REMARKS: Acting SG Dr Manoni at the IAEA Briefing to PIF members

Delivered by the Acting Secretary General, Dr Filimon Manoni

Third briefing of the International Atomic Energy Agency (IAEA) to the Pacific Islands Forum members

08 February 2023


Good morning Excellencies, Senior Officials, Colleagues, and special recognition to our friends from the IAEA here with us this morning.

We take this opportunity again to welcome all of you to this important session on an issue of utmost importance to Pacific Islands.

I welcome Mr Gustavo Caruso, the Director and Coordinator of the Department of Nuclear Safety and Security at the International Atomic Energy Agency (IAEA), and your team. Welcome to Fiji, Bula Vinaka.
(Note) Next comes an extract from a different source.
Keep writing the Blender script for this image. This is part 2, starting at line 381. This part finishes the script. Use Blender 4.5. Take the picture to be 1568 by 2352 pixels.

As we all know, the meeting today relates to the issue that Forum Leaders have been trying to address with the Government of Japan relating to Japan’s plans to discharge over a million tonnes of ALPS treated nuclear wastewater into the Pacific.

 We have been actively engaged on the issue since that decision was announced in 2021. We have closely maintained engagement both with Japan and the IAEA to try and understand the implications and what this means for the Pacific Islands, the Pacific Ocean, the people and the environment.

 As you know, we had two prior briefing sessions by the IAEA Director General, Ambassador Raphael Grossi, in 2021 and in July of 2022.

We have also had some exchanges with the IAEA on the work undertaken by the PIF expert panel, and to request a meeting between the IAEA experts as well as the PIF panel of experts.

It is appreciated that the IAEA has seen the magnitude of the concern to the Pacific to come here today to speak to us on the role of the IAEA, the scope of its review, and the observations by its Taskforce on the host of questions that are at the forefront of the minds of our Pacific Leaders and communities.

 We did also invite members of the PIF expert panel to join this session. In the spirit of cooperation, the work of the PIF panel has been shared with Japan as well as with the IAEA.

The unfortunate accident of March 2011 does remind us of the challenges of nuclear safety and so we constantly strive for higher standards in terms of safety to lives, as well as to the environment and human health.

 I think many of us in the region do not need to be reminded about the seriousness of the issue. We live with the legacy of nuclear contamination as a result of the post-WW2 nuclear testing programmes, and in the Pacific at least we have the moral authority to speak on this issue.

 As you will note from the agenda, we will receive a presentation from the IAEA, and we will also have the opportunity for questions and comments.

With those brief remarks, may I now hand it over to Mr Caruso, but first of all Mr Caruso and your team, thank you very much for coming to the Pacific to share your perspectives with us. We do appreciate your presence here and we understand also how important you consider this particular issue is for the Pacific.